[GIVEN DATA]
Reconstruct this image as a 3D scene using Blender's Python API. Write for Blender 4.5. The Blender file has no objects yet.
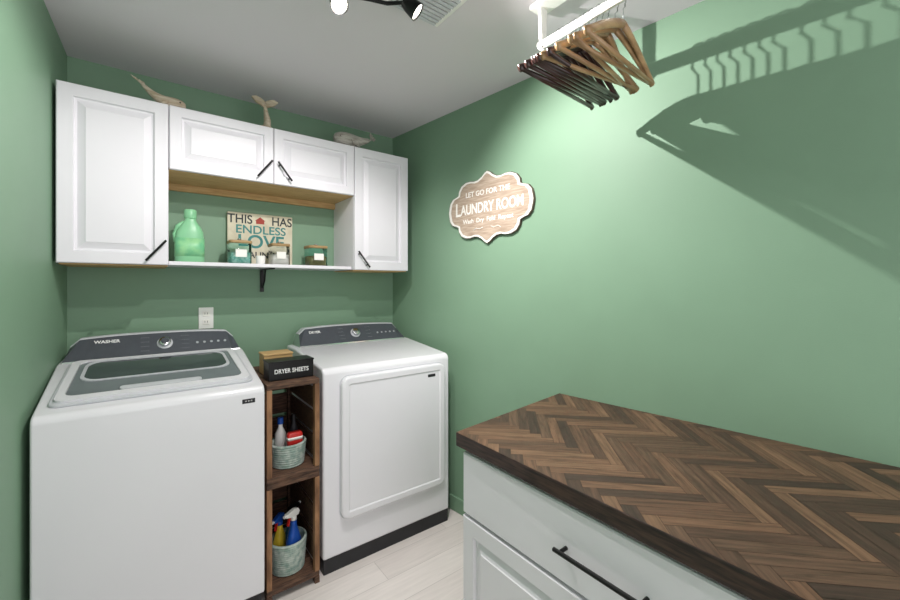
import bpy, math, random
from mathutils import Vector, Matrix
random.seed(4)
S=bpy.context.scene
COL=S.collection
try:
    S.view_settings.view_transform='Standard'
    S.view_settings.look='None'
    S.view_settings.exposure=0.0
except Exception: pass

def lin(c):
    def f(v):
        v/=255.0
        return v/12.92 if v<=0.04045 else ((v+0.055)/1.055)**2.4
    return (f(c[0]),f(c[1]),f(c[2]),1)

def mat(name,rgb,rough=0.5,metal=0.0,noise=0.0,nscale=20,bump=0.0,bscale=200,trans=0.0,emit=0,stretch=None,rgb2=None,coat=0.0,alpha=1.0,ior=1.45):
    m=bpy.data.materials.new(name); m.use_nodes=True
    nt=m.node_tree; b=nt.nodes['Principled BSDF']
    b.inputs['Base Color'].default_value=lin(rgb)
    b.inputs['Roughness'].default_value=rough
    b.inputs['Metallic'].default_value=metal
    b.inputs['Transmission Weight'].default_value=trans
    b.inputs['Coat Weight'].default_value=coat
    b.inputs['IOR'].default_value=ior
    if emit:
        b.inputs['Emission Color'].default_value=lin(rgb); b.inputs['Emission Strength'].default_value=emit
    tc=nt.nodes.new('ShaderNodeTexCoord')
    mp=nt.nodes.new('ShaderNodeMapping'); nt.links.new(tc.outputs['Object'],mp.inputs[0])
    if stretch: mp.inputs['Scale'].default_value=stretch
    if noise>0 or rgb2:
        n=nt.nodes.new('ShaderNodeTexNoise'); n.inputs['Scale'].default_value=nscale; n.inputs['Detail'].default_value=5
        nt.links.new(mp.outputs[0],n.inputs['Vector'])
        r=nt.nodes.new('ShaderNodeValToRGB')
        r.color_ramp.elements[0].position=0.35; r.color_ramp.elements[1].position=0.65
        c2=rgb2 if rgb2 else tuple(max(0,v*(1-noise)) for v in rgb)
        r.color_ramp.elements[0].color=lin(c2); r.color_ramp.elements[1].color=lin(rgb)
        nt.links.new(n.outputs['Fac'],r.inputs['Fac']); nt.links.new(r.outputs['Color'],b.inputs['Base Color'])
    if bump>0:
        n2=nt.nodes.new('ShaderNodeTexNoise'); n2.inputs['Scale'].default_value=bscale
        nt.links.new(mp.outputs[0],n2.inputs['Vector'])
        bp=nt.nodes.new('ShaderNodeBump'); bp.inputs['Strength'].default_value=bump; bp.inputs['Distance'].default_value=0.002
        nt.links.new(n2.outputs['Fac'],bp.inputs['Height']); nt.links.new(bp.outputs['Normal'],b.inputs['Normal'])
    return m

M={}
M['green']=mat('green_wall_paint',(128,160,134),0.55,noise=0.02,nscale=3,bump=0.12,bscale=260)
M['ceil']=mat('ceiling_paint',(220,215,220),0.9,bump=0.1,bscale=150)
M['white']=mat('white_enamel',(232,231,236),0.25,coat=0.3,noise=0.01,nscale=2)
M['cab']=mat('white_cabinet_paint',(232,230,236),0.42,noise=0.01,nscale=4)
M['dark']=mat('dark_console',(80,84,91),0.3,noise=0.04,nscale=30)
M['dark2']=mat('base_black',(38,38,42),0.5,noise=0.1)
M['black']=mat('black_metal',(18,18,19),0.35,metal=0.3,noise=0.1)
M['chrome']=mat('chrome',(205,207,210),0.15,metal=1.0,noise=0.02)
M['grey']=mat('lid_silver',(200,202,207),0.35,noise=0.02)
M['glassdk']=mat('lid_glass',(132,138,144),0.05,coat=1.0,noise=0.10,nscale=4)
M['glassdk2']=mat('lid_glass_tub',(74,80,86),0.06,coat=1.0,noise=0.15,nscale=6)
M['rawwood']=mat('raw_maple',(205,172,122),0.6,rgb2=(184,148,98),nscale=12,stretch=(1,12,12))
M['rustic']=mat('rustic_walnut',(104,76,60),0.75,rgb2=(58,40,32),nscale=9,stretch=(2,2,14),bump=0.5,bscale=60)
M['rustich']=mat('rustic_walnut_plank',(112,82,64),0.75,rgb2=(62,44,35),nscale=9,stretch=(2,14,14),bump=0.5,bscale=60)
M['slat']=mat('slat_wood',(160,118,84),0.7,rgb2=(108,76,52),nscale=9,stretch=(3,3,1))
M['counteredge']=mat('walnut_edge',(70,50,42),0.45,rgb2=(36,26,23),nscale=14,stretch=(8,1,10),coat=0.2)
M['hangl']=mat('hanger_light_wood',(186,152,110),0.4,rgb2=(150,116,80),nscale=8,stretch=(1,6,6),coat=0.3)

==

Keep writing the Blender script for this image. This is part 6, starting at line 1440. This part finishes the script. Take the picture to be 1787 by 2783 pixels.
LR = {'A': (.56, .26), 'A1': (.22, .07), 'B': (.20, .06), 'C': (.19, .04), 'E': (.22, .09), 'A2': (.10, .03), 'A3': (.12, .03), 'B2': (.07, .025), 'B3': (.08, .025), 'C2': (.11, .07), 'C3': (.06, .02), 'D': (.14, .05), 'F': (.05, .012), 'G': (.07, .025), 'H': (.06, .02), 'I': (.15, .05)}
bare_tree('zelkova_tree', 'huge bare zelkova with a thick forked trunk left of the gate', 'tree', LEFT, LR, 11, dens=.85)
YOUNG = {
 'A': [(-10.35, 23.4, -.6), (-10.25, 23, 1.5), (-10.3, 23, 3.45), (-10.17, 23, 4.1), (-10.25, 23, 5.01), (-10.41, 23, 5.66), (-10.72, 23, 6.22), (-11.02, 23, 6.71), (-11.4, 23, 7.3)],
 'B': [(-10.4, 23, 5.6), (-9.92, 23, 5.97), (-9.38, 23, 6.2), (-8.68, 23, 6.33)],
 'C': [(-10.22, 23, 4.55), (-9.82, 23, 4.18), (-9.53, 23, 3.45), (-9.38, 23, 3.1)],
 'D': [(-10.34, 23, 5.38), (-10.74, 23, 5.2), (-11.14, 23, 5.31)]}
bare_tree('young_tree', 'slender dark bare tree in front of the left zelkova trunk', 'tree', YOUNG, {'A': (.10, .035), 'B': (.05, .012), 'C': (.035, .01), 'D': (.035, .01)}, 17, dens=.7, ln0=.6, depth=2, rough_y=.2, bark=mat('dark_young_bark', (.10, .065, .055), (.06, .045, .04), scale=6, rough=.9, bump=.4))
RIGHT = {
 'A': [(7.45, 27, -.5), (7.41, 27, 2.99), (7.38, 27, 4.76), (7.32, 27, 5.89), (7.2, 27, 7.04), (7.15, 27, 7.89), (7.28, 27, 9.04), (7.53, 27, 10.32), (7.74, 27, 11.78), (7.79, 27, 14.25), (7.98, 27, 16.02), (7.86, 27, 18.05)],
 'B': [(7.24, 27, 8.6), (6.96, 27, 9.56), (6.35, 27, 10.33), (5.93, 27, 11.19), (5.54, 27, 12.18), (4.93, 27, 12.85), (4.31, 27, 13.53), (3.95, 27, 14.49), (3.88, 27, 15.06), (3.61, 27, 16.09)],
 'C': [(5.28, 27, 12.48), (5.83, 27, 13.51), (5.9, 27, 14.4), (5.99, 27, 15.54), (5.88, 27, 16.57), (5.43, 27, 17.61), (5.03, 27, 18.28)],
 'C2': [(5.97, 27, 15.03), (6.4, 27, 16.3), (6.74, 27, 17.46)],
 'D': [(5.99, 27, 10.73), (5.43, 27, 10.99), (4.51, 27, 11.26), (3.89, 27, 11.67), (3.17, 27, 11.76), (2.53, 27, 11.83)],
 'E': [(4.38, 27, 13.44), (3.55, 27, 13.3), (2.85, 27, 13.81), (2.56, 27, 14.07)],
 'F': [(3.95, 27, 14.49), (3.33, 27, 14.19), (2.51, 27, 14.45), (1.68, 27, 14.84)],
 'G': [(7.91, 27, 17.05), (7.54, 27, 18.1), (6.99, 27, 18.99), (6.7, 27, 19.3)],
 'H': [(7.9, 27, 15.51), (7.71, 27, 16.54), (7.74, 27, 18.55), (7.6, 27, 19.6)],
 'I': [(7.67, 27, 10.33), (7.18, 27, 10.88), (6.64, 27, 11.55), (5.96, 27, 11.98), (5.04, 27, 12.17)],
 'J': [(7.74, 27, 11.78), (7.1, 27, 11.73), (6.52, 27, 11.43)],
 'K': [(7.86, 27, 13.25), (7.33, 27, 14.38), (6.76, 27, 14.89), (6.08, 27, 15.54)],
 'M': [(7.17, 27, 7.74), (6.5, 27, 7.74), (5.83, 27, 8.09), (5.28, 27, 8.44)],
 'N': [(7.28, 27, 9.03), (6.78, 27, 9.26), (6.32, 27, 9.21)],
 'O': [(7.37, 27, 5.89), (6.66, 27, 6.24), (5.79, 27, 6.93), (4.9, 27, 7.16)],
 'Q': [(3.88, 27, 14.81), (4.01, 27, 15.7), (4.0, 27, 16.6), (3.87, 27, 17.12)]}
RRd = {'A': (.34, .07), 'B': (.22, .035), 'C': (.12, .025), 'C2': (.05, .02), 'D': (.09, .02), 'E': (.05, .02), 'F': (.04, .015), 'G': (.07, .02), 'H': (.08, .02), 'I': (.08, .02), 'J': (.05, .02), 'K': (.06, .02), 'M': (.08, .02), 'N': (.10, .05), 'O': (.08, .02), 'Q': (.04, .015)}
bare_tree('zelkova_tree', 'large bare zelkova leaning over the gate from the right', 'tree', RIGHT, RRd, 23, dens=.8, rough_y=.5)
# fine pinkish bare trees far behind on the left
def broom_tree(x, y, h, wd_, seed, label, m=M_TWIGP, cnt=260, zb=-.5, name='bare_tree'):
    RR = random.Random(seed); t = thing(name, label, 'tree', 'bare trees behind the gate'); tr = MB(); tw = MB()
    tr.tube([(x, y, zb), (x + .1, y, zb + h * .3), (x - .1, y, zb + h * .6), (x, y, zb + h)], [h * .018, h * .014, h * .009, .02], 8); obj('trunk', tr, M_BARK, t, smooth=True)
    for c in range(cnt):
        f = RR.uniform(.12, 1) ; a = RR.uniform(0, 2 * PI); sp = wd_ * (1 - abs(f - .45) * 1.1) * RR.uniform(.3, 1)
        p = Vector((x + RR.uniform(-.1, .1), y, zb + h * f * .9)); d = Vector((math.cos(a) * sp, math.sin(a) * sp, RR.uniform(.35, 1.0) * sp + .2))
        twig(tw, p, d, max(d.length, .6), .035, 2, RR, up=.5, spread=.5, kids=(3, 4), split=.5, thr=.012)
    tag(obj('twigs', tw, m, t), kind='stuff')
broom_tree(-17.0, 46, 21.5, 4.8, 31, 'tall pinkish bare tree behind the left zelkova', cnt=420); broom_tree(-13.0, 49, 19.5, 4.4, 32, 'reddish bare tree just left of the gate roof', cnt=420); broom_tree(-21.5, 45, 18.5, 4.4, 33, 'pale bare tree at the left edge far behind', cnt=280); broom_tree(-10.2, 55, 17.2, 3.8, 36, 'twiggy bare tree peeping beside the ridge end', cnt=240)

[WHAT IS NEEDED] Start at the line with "Reconstruct this image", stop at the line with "return (f(c[0]),f(c[1]),f(c[2]),1)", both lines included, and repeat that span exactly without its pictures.

[THE RESULT]
Reconstruct this image as a 3D scene using Blender's Python API. Write for Blender 4.5. The Blender file has no objects yet.
import bpy, math, random
from mathutils import Vector, Matrix
random.seed(4)
S=bpy.context.scene
COL=S.collection
try:
    S.view_settings.view_transform='Standard'
    S.view_settings.look='None'
    S.view_settings.exposure=0.0
except Exception: pass

def lin(c):
    def f(v):
        v/=255.0
        return v/12.92 if v<=0.04045 else ((v+0.055)/1.055)**2.4
    return (f(c[0]),f(c[1]),f(c[2]),1)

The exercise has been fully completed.